== Task description ==
Write out all of the data exactly as it appears.

== Given material ==

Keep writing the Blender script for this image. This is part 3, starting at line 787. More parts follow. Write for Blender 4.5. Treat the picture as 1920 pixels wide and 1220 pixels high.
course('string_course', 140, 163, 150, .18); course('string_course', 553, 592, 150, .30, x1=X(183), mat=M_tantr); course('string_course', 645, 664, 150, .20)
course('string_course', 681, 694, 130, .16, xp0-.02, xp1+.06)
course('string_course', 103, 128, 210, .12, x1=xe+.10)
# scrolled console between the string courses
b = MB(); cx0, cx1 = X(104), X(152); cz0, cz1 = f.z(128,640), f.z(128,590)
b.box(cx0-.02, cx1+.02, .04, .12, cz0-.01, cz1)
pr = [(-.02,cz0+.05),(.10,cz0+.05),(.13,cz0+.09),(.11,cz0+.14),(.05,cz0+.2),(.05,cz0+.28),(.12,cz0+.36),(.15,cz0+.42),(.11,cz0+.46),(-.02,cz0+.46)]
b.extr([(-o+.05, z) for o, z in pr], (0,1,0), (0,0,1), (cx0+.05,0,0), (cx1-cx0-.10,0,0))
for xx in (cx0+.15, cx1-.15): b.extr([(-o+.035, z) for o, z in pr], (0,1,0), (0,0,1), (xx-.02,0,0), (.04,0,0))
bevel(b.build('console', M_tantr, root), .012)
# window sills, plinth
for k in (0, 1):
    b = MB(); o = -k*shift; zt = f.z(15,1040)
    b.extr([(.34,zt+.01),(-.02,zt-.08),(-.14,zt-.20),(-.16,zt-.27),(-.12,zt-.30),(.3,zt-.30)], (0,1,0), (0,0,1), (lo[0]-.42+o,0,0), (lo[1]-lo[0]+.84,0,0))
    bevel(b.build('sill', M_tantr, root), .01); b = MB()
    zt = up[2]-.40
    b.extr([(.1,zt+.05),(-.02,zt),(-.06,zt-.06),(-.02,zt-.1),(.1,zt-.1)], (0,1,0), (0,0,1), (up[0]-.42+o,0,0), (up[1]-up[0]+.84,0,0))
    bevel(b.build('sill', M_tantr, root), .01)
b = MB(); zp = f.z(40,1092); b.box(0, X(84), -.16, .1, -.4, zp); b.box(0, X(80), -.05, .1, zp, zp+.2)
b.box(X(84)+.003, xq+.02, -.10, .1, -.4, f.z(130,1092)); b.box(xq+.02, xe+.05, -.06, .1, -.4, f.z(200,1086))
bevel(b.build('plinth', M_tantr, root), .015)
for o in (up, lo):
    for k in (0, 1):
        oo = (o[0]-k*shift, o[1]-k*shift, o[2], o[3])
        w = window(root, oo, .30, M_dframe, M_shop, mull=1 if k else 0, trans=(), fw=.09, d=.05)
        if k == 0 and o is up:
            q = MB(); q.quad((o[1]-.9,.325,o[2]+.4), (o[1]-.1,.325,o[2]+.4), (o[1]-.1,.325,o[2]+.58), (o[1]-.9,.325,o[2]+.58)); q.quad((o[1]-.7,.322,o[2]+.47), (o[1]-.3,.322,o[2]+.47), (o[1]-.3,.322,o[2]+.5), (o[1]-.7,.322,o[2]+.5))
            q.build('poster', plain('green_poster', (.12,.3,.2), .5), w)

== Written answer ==
Keep writing the Blender script for this image. This is part 3, starting at line 787. More parts follow. Write for Blender 4.5. Treat the picture as 1920 pixels wide and 1220 pixels high.
course('string_course', 140, 163, 150, .18); course('string_course', 553, 592, 150, .30, x1=X(183), mat=M_tantr); course('string_course', 645, 664, 150, .20)
course('string_course', 681, 694, 130, .16, xp0-.02, xp1+.06)
course('string_course', 103, 128, 210, .12, x1=xe+.10)
# scrolled console between the string courses
b = MB(); cx0, cx1 = X(104), X(152); cz0, cz1 = f.z(128,640), f.z(128,590)
b.box(cx0-.02, cx1+.02, .04, .12, cz0-.01, cz1)
pr = [(-.02,cz0+.05),(.10,cz0+.05),(.13,cz0+.09),(.11,cz0+.14),(.05,cz0+.2),(.05,cz0+.28),(.12,cz0+.36),(.15,cz0+.42),(.11,cz0+.46),(-.02,cz0+.46)]
b.extr([(-o+.05, z) for o, z in pr], (0,1,0), (0,0,1), (cx0+.05,0,0), (cx1-cx0-.10,0,0))
for xx in (cx0+.15, cx1-.15): b.extr([(-o+.035, z) for o, z in pr], (0,1,0), (0,0,1), (xx-.02,0,0), (.04,0,0))
bevel(b.build('console', M_tantr, root), .012)
# window sills, plinth
for k in (0, 1):
    b = MB(); o = -k*shift; zt = f.z(15,1040)
    b.extr([(.34,zt+.01),(-.02,zt-.08),(-.14,zt-.20),(-.16,zt-.27),(-.12,zt-.30),(.3,zt-.30)], (0,1,0), (0,0,1), (lo[0]-.42+o,0,0), (lo[1]-lo[0]+.84,0,0))
    bevel(b.build('sill', M_tantr, root), .01); b = MB()
    zt = up[2]-.40
    b.extr([(.1,zt+.05),(-.02,zt),(-.06,zt-.06),(-.02,zt-.1),(.1,zt-.1)], (0,1,0), (0,0,1), (up[0]-.42+o,0,0), (up[1]-up[0]+.84,0,0))
    bevel(b.build('sill', M_tantr, root), .01)
b = MB(); zp = f.z(40,1092); b.box(0, X(84), -.16, .1, -.4, zp); b.box(0, X(80), -.05, .1, zp, zp+.2)
b.box(X(84)+.003, xq+.02, -.10, .1, -.4, f.z(130,1092)); b.box(xq+.02, xe+.05, -.06, .1, -.4, f.z(200,1086))
bevel(b.build('plinth', M_tantr, root), .015)
for o in (up, lo):
    for k in (0, 1):
        oo = (o[0]-k*shift, o[1]-k*shift, o[2], o[3])
        w = window(root, oo, .30, M_dframe, M_shop, mull=1 if k else 0, trans=(), fw=.09, d=.05)
        if k == 0 and o is up:
            q = MB(); q.quad((o[1]-.9,.325,o[2]+.4), (o[1]-.1,.325,o[2]+.4), (o[1]-.1,.325,o[2]+.58), (o[1]-.9,.325,o[2]+.58)); q.quad((o[1]-.7,.322,o[2]+.47), (o[1]-.3,.322,o[2]+.47), (o[1]-.3,.322,o[2]+.5), (o[1]-.7,.322,o[2]+.5))
            q.build('poster', plain('green_poster', (.12,.3,.2), .5), w)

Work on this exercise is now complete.